Grocery store freezer cases (© Aaron Craven-E+-Getty Images)
TV dinners are feeling their age. 

Once seen as cutting-edge and convenient options, frozen dinners and other freezer-aisle items are getting a chilly reaction from consumers in favor of fresh food. 

Now the American Frozen Food Institute and the Frozen Food Roundtable, whose members include industry giants such as ConAgra (CAG) and General Mills (GIS), are fighting back. They're planning an advertising campaign that could shell out as much as $50 million, all to try to get consumers to buy frozen again, Advertising Age reports.

One of the biggest challenges to the frozen-food industry is the popularity of ad campaigns for restaurants like Wendy's (WEN), which advertises "fresh, never frozen," food, the story notes. 

Wendy's isn't the only company jumping onto the fresh-food bandwagon. Chipotle (CMG) touts its "fresh cooking," while Subway urges consumers to "eat fresh."

Consumers are seeking out fresh food because frozen food is commonly associated with high sugar, fat, preservatives and other coronary-clogging baddies delivered in sauce-laden entrees and rich ice cream treats.

The result? Big-time freezer burn.

The frozen-food industry, which is searching for an ad agency to lead the push, wants to target baby boomer, millennial and Hispanic shoppers, AdAge notes. 

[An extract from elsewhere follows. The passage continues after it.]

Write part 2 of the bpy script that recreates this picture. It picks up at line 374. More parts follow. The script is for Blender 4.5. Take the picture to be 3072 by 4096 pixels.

One proposal from agency McCann Erickson, which is considered the leader in the ad agency search, suggests messages with taglines like "Frozen. How fresh stays fresh." Rival taglines from other agencies include "Fresh just frozen" and "Open up to frozen."

Frozen-food sales were flat in 2012, according to a study from Packaged Facts that was cited by Food Product Design. 

The top reason for avoiding frozen food was a preference for fresh items. About one-fifth of consumers say they avoid frozen food for reasons such as not liking the taste or concerns about nutrition and quality, the study found.